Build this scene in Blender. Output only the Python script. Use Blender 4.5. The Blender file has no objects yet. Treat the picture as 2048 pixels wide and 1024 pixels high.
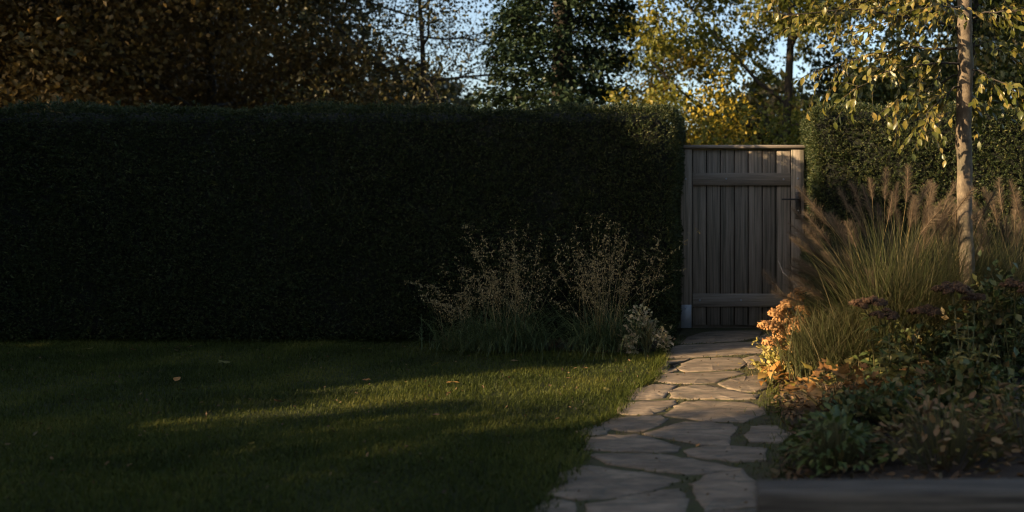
import bpy, math
import numpy as np
from mathutils import Vector

sc = bpy.context.scene
C = sc.collection
F = 30.0 / 36.0 * 2048.0          # focal length in photo pixels
H = 1.269                         # eye height

# ------------------------------------------------------------------ camera
cam_d = bpy.data.cameras.new("camera")
cam = bpy.data.objects.new("camera", cam_d)
C.objects.link(cam)
cam.location = (0, 0, H)
cam.rotation_euler = (math.radians(90), 0, 0)
cam_d.lens = 30
cam_d.sensor_width = 36
cam_d.sensor_fit = 'HORIZONTAL'
cam_d.shift_x = -(1480 - 1024) / 2048
cam_d.shift_y = -(512 - 420) / 2048
cam_d.clip_end = 2000
cam_d.clip_start = 0.05
cam_d.dof.use_dof = True
cam_d.dof.focus_distance = 7.0
cam_d.dof.aperture_fstop = 1.2
sc.camera = cam

# ------------------------------------------------------------------ sky and sun
SUN_EL = math.radians(18)
U = np.array([0.8725, 0.4886, 0.0])     # horizontal travel of the light
V = np.array([-0.4886, 0.8725, 0.0])
w = bpy.data.worlds.new("World")
sc.world = w
w.use_nodes = True
nt = w.node_tree
bg = nt.nodes['Background']
sky = nt.nodes.new('ShaderNodeTexSky')
sky.sky_type = 'NISHITA'
sky.sun_disc = False
sky.sun_elevation = SUN_EL
sky.sun_rotation = math.atan2(-U[0], -U[1])
sky.air_density = 1.0
sky.dust_density = 2.5
sky.ozone_density = 0.8
nt.links.new(sky.outputs[0], bg.inputs[0])
bg.inputs[1].default_value = 0.087

sun_d = bpy.data.lights.new("sun", 'SUN')
sun_d.energy = 5.0
sun_d.angle = math.radians(0.7)
sun_d.color = (1.0, 0.73, 0.42)
sun = bpy.data.objects.new("sun", sun_d)
C.objects.link(sun)
sd = Vector((U[0] * math.cos(SUN_EL), U[1] * math.cos(SUN_EL), -math.sin(SUN_EL)))
sun.rotation_euler = sd.to_track_quat('-Z', 'Y').to_euler()
sun.location = (-20, -12, 10)

sc.view_settings.view_transform = 'Standard'
sc.view_settings.look = 'None'
sc.view_settings.gamma = 1
sc.view_settings.exposure = 1.78
sc.render.engine = 'CYCLES'
sc.cycles.use_denoising = True
sc.cycles.filter_width = 1.1
sc.cycles.max_bounces = 6
sc.cycles.diffuse_bounces = 3
sc.cycles.glossy_bounces = 2
sc.cycles.transmission_bounces = 3
sc.cycles.transparent_max_bounces = 4

# ------------------------------------------------------------------ helpers
R = np.random.default_rng(7)

def gp(px, py):                       # photo pixel -> ground point
    Y = H * F / (py - 420.0)
    return (px - 1480.0) / F * Y, Y

def xa(px, Y):
    return (px - 1480.0) / F * Y

def za(py, Y):
    return H - (py - 420.0) / F * Y

def nrm(a):
    return a / np.maximum(np.linalg.norm(a, axis=-1, keepdims=True), 1e-9)

def mesh(name, chunks, mat, smooth=False):
    """chunks: list of (verts Nx3, faces MxK)."""
    vs, idx, starts, off, ls = [], [], [], 0, 0
    for v, f in chunks:
        v = np.asarray(v, dtype=np.float32).reshape(-1, 3)
        f = np.asarray(f, dtype=np.int32)
        if len(f) == 0:
            continue
        vs.append(v)
        idx.append((f + off).ravel())
        k = f.shape[1]
        starts.append(ls + np.arange(len(f), dtype=np.int32) * k)
        ls += f.size
        off += len(v)
    vs = np.concatenate(vs); idx = np.concatenate(idx); starts = np.concatenate(starts)
    me = bpy.data.meshes.new(name)
    me.vertices.add(len(vs)); me.loops.add(len(idx)); me.polygons.add(len(starts))
    me.vertices.foreach_set('co', vs.ravel())
    me.loops.foreach_set('vertex_index', idx)
    me.polygons.foreach_set('loop_start', starts)
    if smooth:
        me.polygons.foreach_set('use_smooth', np.ones(len(starts), dtype=bool))
    me.update(calc_edges=True)
    if mat:
        me.materials.append(mat)
    return me

def link(name, me, parent=None, loc=None, kind=None):
    o = bpy.data.objects.new(name, me)
    C.objects.link(o)
    if parent is not None:
        o.parent = parent
    if loc is not None:
        o.location = loc
    if kind:
        o['kind'] = kind
    return o

def obj(name, chunks, mat, parent=None, smooth=False, kind=None, loc=None):
    if parent is not None and loc is None and parent.location.length > 0:
        pl = np.array(parent.location)
        chunks = [(np.asarray(v, dtype=np.float64).reshape(-1, 3) - pl, f) for v, f in chunks]
    return link(name, mesh(name, chunks, mat, smooth), parent, loc, kind)

def thing(name, label, cat, loc=(0, 0, 0), group=None):
    o = bpy.data.objects.new(name, None)
    C.objects.link(o)
    o.location = loc
    o.empty_display_size = 0.2
    return tag(o, label, cat, group)

def tag(o, label, cat, group=None):
    o['label'] = label
    o['category'] = cat
    if group:
        o['group'] = group
    return o

def box(x0, x1, y0, y1, z0, z1, b=0.0):
    if b <= 0:
        v = [(x, y, z) for z in (z0, z1) for y in (y0, y1) for x in (x0, x1)]
        f = [(0, 2, 3, 1), (4, 5, 7, 6), (0, 1, 5, 4), (1, 3, 7, 5), (3, 2, 6, 7), (2, 0, 4, 6)]
        return np.array(v, float), np.array(f)
    # chamfered box through bmesh
    import bmesh
    bm = bmesh.new()
    bmesh.ops.create_cube(bm, size=1.0)
    for q in bm.verts:
        q.co = ((x0 + x1) / 2 + q.co.x * (x1 - x0), (y0 + y1) / 2 + q.co.y * (y1 - y0), (z0 + z1) / 2 + q.co.z * (z1 - z0))
    bmesh.ops.bevel(bm, geom=list(bm.edges), offset=b, segments=1, affect='EDGES')
    bmesh.ops.triangulate(bm, faces=list(bm.faces))
    bm.verts.index_update()
    v = np.array([q.co[:] for q in bm.verts]); f = np.array([[q.index for q in p.verts] for p in bm.faces])
    bm.free()
    return v, f

def tube(pts, rad, n=6, cap=True):
    pts = np.asarray(pts, float); m = len(pts)
    rad = np.broadcast_to(np.asarray(rad, float), (m,))
    d = nrm(np.gradient(pts, axis=0))
    ref = np.where(np.abs(d[:, 2:3]) < 0.9, np.array([[0, 0, 1.0]]), np.array([[1.0, 0, 0]]))
    ref = np.broadcast_to(ref[0], d.shape)
    a = nrm(np.cross(d, ref)); b = np.cross(d, a)
    t = np.arange(n) / n * 2 * np.pi
    v = pts[:, None] + rad[:, None, None] * (np.cos(t)[None, :, None] * a[:, None] + np.sin(t)[None, :, None] * b[:, None])
    i = np.arange(m - 1)[:, None] * n; j = np.arange(n)[None]
    j2 = (j + 1) % n
    f = np.stack([i + j, i + j2, i + n + j2, i + n + j], -1).reshape(-1, 4)
    return v.reshape(-1, 3), f

def inst(tv, tf, pos, ax, up, s):
    """place template (axis +Y, normal +Z) at pos with axis ax."""
    pos = np.asarray(pos, float); N = len(pos)
    y = nrm(np.asarray(ax, float)); z = np.asarray(up, float)
    z = nrm(z - (z * y).sum(-1, keepdims=True) * y); x = np.cross(y, z)
    s = np.asarray(s, float)
    s = np.broadcast_to(s[:, None] if s.ndim == 1 else s, (N, 3))
    tv = np.asarray(tv, float)
    l = tv[None] * s[:, None, :]
    v = pos[:, None] + l[..., 0:1] * x[:, None] + l[..., 1:2] * y[:, None] + l[..., 2:3] * z[:, None]
    tf = np.asarray(tf)
    f = (tf[None] + (np.arange(N) * len(tv))[:, None, None]).reshape(-1, tf.shape[1])
    return v.reshape(-1, 3), f

def rdir(n, rng=None):
    rng = rng or R
    return nrm(rng.normal(size=(n, 3)))

LEAF4 = (np.array([(0, 0, 0), (-.32, .45, .1), (0, 1, -.08), (.32, .45, .1)]), np.array([(0, 2, 1), (0, 3, 2)]))
LEAF9 = (np.array([(0, 0, 0), (-.2, .22, .05), (0, .25, 0), (.2, .22, .05), (-.27, .52, .05), (0, .55, -.03), (.27, .52, .05),
                   (-.15, .8, -.03), (0, .8, -.08), (.15, .8, -.03), (0, 1, -.18)]),
         np.array([(0, 2, 1), (0, 3, 2), (1, 2, 5), (1, 5, 4), (2, 3, 6), (2, 6, 5), (4, 5, 8), (4, 8, 7), (5, 6, 9), (5, 9, 8), (7, 8, 10), (8, 9, 10)]))
BROAD = (LEAF9[0] * np.array([1.45, 1, 1.3]), LEAF9[1])
# curled, withered leaf
CURL = (np.array([(0, 0, 0), (-.2, .25, .16), (0, .25, .02), (.22, .24, .12), (-.24, .55, .25), (.02, .55, .06), (.2, .58, .26),
                  (-.12, .82, .28), (.02, .8, .16), (.14, .8, .3), (.03, 1, .3)]), LEAF9[1])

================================

__Task prompt__
Only lines with "pixels" are wanted here; list each of them.

__Answer to the problem__
Build this scene in Blender. Output only the Python script. Use Blender 4.5. The Blender file has no objects yet. Treat the picture as 2048 pixels wide and 1024 pixels high.
F = 30.0 / 36.0 * 2048.0          # focal length in photo pixels